Concetti che, ascoltati in un italiano perfetto, con un accento veneto molto leggero tipico delle ragazze che studiano in province diverse dalla propria (Ndeye è vicentina ma sta completando l’università in Umbria), sembrano facilissimi. Invece, non si può nascondere una certa difficoltà nei passaggi che hanno portato Andy dall’essere una bambina al diventare una donna.

“E’ stato difficile conciliare due culture che sono l’opposto – ha spiegato con umiltà e consapevolezza – Ognuna delle due pensava di prevalere sull’altra. Nonno mi diceva ‘io ti ho cresciuta’, mamma ‘io ti ho partorita’, è stato difficile per me. Cercavo di trovare un mio equilibrio e loro non mi capivano fino in fondo. Poi ho capito che non ci poteva essere un punto di fusione tra le due famiglie e le due culture, ma a quel punto io ho trovato me stessa, la mia identità. Io sono il mix tra le due culture e non lo sono per scelta, ma perché lo sono e basta. Ho la testa dura e la determinazione dei senegalesi e poi ho la fede, la perseveranza e l’onestà dei nonni veneti”.

A far capire a Ndeye, una volta per tutte, che lei non è solo figlia del Senegal, il disgusto per il pesce, piatto tipico del paese dei suoi genitori. “Quando mi sono resa conto di essere ‘allergica’ al pesce l’ho interpretato come un segnale – ha detto la giovane – Ho capito che in me ci sono sfumature diverse. Per questo ho dedicato un libro ai ragazzi come me, di seconda generazione ‘Allergica al pesce, Hakuna Matata’ (‘Hakuna Matata’ significa ‘senza problemi’). Per i ragazzi che come me hanno pensato di non appartenere a nessuna cultura e che invece devono rendersi conto di averne due e di essere il mix tra le due”.

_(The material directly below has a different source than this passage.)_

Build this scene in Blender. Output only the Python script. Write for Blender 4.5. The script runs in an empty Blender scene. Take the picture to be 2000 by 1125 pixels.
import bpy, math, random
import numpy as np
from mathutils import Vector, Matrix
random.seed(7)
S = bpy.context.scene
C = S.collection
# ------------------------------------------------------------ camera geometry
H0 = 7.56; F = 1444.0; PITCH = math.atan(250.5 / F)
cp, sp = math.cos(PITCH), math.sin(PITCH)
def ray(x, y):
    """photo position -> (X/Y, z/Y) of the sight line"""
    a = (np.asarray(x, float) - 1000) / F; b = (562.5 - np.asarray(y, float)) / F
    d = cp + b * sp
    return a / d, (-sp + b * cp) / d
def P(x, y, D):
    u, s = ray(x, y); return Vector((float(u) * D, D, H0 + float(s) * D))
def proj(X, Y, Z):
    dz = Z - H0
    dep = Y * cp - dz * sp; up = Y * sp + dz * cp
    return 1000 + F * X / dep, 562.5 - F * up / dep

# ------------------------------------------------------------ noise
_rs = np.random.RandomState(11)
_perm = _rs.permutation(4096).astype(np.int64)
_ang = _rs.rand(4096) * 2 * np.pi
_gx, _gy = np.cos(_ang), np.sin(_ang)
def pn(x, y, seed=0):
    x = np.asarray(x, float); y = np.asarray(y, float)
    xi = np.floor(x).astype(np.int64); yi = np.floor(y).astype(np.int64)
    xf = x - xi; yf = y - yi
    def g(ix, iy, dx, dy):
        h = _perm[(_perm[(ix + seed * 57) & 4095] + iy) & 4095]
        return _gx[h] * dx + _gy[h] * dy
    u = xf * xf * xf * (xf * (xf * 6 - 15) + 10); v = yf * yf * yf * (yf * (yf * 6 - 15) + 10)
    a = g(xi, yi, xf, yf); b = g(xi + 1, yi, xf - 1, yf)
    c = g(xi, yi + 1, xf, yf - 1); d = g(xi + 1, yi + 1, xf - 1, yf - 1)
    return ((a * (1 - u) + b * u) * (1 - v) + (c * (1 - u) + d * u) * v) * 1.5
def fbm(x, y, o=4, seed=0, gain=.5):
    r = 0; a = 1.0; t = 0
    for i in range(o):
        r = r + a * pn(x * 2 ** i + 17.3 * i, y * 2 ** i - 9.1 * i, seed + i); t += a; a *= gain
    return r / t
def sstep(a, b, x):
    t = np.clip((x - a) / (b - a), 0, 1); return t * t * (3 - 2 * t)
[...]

Eppure Ndeye, con la sua bella storia, il razzismo lo ha conosciuto. Ma ne ha saputo fare tesoro e trasformarlo in una carta vincente. “Ho conosciuto il razzismo verso i 14 anni, alle scuole superiori – ha raccontato – Prima no, perché nella mia famiglia italiana e tra i miei amici, nessuno mi aveva mai fatto notare il mio colore. Me ne sono accorta dopo, ragionandoci. A scuola mi chiedevano se parlavo veneto, se mi abbronzo. In Italia mi vedono come l’africana immigrata, in Africa mi vedono come la bianca italiana. L’Italia ha un fortissimo problema di razzismo che rallenta il paese. Ma ai ragazzi di seconda generazione dico di condividere la propria cultura, di non chiudersi davanti a persone che fanno domande. A volte le persone sono razziste, ma a volte non lo sono e fanno solo domande per conoscere. C’è una linea sottile tra la semplice ignoranza e l’ignoranza razzista, l’unica cosa da fare è non avere paura di condividere la propria cultura. Ragazzi – ha concluso parlando ai giovani che vivono in Italia e si sentono stranieri – quando la gente vi fa domande perché non conosce, perché ignora, rispondete in modo tranquillo, non sono razzisti, vogliono solo sapere e conoscervi. Forza e corajo, che semo tutti de passaggio. Hakuna Matata”.